これまで動物系香料の代表的なムスク、アンバーをご紹介してきました。
今回はシベット、カストリウムという香料について
そして、動物系香料の役割について書いていきます。
まずはシベットです。
ジャコウネコという主にエチオピアの農場に生息している動物が怒ったときに排出する、黄白色のペースト状の分泌物です。

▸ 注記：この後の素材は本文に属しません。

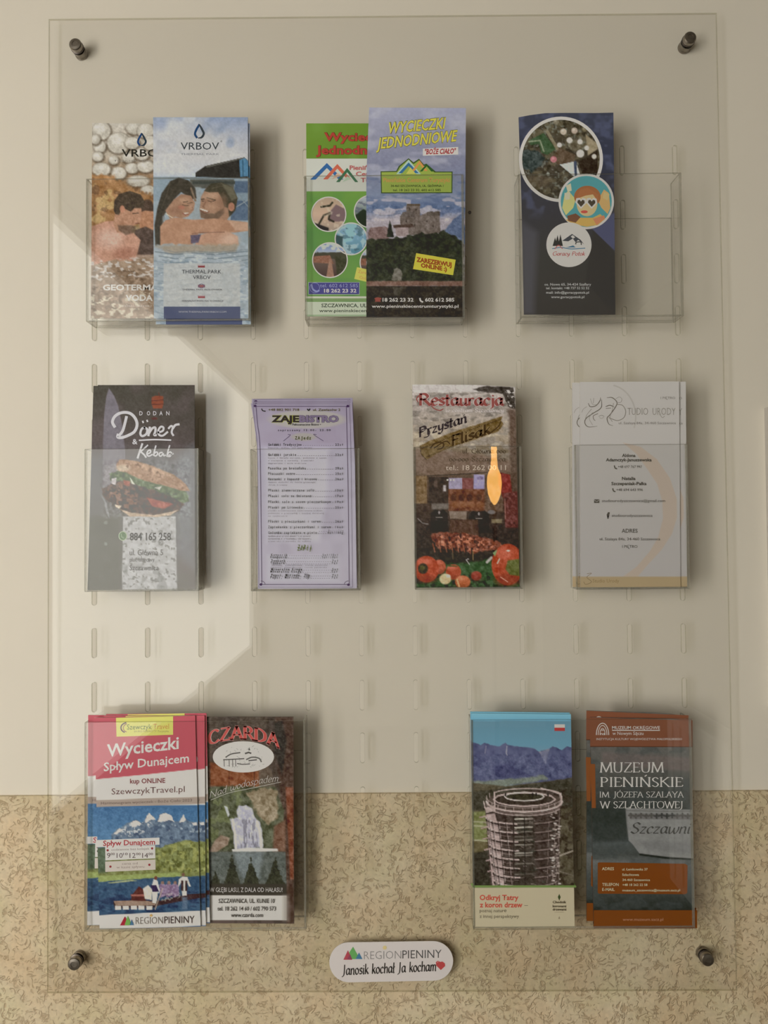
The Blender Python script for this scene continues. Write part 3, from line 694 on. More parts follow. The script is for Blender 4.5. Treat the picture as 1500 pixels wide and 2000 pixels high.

非常に強烈な糞便臭を放ち、とても良い香りとは言えません。
しかし、実はこの香り成分は、花の香りの中にあるくさい匂いと同じものなんです。
意外と身近に香りが存在していることに驚きますよね。
そして、これは高品質な香水に使用されています。
続いてはカストリウムです。
こちらは、カナダやロシアに生息するビーバーから採取されます。
肛門近くの香のうの黄褐色のクリーム状な分泌物を乾燥させたものです。
ビーバーはこの匂いでマーキングして、縄張りを示す為に使います。
香りはレザー系と表現されます。
レザーの独特な香りは、お宅に革製のライダースなどがあれば香って体感していただくのが一番かと思います。
苦い風邪薬にシベットよりも弱い糞便臭をブレンドした印象や、タバコの様なスモーキーな要素も持ち合わせた香りです。
シベットの代わりに使われることが多いです。
3回に渡って代表的な動物系香料四種「ムスク」「アンバー」「シベット」「カストリウム」をご紹介してきました。
動物系香料は単体ではとても良い香りとは言い難いものばかりです。
しかしながら、ほんの僅かに加えるだけで、官能的な香りと共に他の香りを引き立たせ、
香りに広がりと奥行きを付加し、更に持続性も高まります。
この異臭とも言える香水とは縁のなさそうな物質たちを、どうやって良い香りに取り入れようか?と考えた先人たちに驚かされますよね。
そして、現代の調香師たちも「良い香りに一滴たらした時、劇薬の様な変化をもたらす異臭」を探しています。
香りの面白くて奥深い世界を更に楽しんでいただく一端となれば幸いです。